Similar to the U-Pass program, which gives students the ability to ride public transportation like Metro buses, MetroLink light-rail system and Call-A-Ride paratransit service, more cars will give students alternative ways to explore the St. Louis metropolitan region, bursting the oft-criticized “Wash. U. bubble.”

In addition to the lack of cars, the vehicles available are rarely clean or free of functional problems. Almost always, students are met with a previous users’ trash or even broken seatbelts. While the University could add more maintenance checks to ensure cars are in working order, ultimately, having a car sharing program is a privilege for students—and it is incumbent upon us to respect this shared resource.
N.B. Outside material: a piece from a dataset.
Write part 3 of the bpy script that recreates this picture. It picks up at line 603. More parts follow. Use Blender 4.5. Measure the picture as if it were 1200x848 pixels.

It’s disappointing and embarrassing for college-aged individuals to not pick up after themselves. It’s also imperative that CarShare users report, on the program’s website or app, when cars have any sort of mechanical problem.

Having a car sharing program is a major advantage for students, serving as a cost-effective and convenient alternative to owning a car or using expensive rideshare services such as Uber or Lyft. Adding more cars to meet the existing demand will only increase the student experience and students’ ability to immerse themselves in St. Louis.